AUTUMN is here, winter looms on the horizon, and some marvellous new beers are coming into season.
If I were forced to pick only one month in the year in which to drink, it would be either October or November. Yorkshire's breweries produce sublime beers all year round, but it's the darker flavours, encapsulated at the tail end of the year, that I've grown fondest of.
When you leave work in darkness and traipse through the rain or cold, nothing quite hits the spot like a rich, full-bodied pint, preferably of something dark and substantial.
So, what have our local breweries got lined up for us this year? That's what we set out to discover...
Treboom Brewery in Shipton-by-Beningborough seem to have the most intriguing new launch of any of the local producers.
Their Powderkeg is a smoked tea stout, brewed with the addition of a batch of lapsang souchong tea, and created in collaboration with the Rare Tea Company.
Jane Blackman, brewery co-owner, said the idea arose from a conversation with a restaurant owner about tea and beer, and the potential for overlap.
She said they wanted to make a beer with an autumn and winter feel, evocative of bonfires, and described the result as a malty, dark, robust beer with a hint of smokiness.
The tea isn't overpowering, she says, as they wanted a beer that people could enjoy a couple of pints rather than only a third or a half.
Up at Melmerby near Ripon, Nick Stafford's Hambleton Ales is continuing its series of 25 beers in its 25th year. The November creation will be Hambleton Toffee Stout, which combines four types of malt and two varieties of hop, with a "hit of toffee".
Just across the A1 in Dishforth, Paul Holden-Ridgway at Bad Co has finished Smashing Pumpkin, which he says is his best pumpkin beer yet. It may be one for those keen to try something different, rather than traditional beer purists, however.... The brewing process included 175kg of pumpkins, 70kg of brown sugar, and 12kg of cinnamon, nutmeg, ginger and all-spice.
East of York, Half Moon Brewery at Ellerton has created a beer which apparently "tastes dark" despite being pale. Galatea is an oatmeal pale, which brewer Tony Rogers says looks very pale but has a rich, mealy flavour and body to it. Like porridge with hops, he says. He has also brewed a new mahogany bitter called Anglo.

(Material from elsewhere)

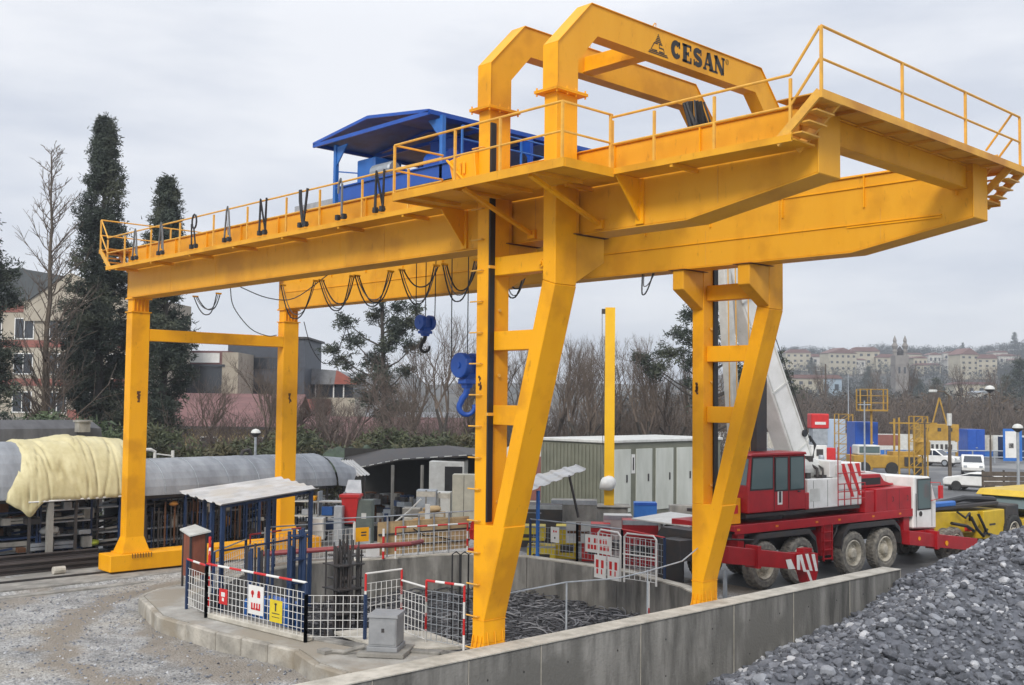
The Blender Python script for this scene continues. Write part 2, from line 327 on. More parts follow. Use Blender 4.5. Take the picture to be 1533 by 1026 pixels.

Dave Shaw at Hop Studio in Elvington has also created an oatmeal pale, called Mosaic, as well as three other new beers, and all four left the brewery this week bound for local bars.
Barolo is a dark American red ale, Eau de Lune is a black saison, and Five Lions is an English-hopped IPA, named in honour of York's coat of arms.
And finally.... Brass Castle in Malton have just launched two new beers: a red rye ale called Rubicon, described by owner Phil Saltonstall as a malty autumnal beer, and Black Russian, a formidable-sounding Baltic Porter.